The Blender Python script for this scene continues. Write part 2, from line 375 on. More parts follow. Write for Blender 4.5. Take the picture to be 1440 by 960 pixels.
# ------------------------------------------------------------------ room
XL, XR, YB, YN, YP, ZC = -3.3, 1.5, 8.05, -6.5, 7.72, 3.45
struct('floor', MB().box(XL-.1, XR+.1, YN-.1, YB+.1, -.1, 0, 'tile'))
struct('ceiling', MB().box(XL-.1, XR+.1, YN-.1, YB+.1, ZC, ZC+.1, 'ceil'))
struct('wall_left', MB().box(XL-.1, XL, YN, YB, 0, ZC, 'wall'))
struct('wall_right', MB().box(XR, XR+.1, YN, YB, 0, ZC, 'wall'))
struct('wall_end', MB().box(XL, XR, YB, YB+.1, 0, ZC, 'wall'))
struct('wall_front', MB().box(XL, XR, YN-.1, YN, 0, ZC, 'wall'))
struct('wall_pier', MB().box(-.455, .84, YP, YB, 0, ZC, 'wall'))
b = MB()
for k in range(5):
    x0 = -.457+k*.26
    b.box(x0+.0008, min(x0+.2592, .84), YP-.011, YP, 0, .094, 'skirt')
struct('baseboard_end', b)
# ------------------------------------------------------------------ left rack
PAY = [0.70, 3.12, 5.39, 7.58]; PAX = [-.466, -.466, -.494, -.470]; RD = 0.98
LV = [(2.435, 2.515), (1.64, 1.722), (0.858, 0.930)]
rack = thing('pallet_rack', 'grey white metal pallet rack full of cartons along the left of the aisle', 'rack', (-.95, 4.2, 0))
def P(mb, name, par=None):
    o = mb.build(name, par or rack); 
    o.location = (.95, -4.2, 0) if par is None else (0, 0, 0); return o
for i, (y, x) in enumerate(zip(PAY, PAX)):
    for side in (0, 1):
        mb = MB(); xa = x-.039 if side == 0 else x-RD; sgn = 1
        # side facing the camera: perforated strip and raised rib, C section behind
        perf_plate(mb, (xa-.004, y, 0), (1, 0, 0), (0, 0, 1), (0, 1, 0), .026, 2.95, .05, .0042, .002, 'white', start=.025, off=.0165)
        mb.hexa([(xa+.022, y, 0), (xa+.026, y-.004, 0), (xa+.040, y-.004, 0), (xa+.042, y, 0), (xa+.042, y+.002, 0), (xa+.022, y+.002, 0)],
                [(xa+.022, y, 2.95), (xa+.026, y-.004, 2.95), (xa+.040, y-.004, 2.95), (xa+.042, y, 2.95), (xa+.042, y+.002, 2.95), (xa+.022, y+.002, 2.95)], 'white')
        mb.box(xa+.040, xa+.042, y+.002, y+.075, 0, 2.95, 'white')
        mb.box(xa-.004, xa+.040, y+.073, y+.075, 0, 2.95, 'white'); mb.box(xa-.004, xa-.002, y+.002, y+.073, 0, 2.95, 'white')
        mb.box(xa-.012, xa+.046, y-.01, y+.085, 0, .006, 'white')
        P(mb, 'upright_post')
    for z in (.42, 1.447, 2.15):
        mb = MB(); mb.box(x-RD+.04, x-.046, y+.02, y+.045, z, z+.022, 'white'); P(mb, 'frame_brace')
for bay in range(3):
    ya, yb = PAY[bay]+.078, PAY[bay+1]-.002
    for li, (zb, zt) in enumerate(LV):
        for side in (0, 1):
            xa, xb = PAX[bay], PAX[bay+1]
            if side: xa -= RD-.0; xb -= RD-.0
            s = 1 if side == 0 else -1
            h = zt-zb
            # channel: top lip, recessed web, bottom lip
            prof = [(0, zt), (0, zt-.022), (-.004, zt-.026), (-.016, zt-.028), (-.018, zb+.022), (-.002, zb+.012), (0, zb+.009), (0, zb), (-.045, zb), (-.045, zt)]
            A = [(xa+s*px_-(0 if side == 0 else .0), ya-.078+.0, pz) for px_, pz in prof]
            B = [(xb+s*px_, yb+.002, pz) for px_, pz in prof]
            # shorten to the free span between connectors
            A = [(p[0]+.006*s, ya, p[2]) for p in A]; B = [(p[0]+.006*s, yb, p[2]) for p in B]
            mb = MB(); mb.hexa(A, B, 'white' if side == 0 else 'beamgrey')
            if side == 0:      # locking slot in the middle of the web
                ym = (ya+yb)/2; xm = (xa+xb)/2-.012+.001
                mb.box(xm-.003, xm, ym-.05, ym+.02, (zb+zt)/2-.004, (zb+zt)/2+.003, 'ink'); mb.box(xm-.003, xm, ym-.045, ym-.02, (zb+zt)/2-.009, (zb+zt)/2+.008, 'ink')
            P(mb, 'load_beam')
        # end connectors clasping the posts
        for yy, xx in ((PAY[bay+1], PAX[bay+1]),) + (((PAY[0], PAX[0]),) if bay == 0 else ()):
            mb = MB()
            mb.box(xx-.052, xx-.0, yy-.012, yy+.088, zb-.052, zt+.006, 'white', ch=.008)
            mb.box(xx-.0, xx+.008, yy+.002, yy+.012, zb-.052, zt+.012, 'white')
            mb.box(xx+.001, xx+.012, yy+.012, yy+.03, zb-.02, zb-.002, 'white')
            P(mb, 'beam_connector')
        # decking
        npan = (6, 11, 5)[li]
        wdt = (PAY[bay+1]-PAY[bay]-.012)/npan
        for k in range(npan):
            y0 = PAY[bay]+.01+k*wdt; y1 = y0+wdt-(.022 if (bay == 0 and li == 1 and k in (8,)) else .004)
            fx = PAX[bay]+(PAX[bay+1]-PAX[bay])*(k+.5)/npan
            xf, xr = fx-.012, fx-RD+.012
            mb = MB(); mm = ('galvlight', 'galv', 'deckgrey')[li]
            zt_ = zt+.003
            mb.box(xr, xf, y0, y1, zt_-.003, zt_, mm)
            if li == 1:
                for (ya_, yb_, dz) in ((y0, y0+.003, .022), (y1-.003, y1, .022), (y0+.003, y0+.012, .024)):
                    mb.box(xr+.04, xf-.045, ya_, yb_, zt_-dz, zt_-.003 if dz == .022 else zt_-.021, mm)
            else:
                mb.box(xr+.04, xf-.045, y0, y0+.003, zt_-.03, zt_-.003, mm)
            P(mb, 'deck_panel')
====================
- _Short problem_
Copy out every line from the one containing "zt_ = zt+.003" to the end of the material, both ends included.

- _Written solution_
            zt_ = zt+.003
            mb.box(xr, xf, y0, y1, zt_-.003, zt_, mm)
            if li == 1:
                for (ya_, yb_, dz) in ((y0, y0+.003, .022), (y1-.003, y1, .022), (y0+.003, y0+.012, .024)):
                    mb.box(xr+.04, xf-.045, ya_, yb_, zt_-dz, zt_-.003 if dz == .022 else zt_-.021, mm)
            else:
                mb.box(xr+.04, xf-.045, y0, y0+.003, zt_-.03, zt_-.003, mm)
            P(mb, 'deck_panel')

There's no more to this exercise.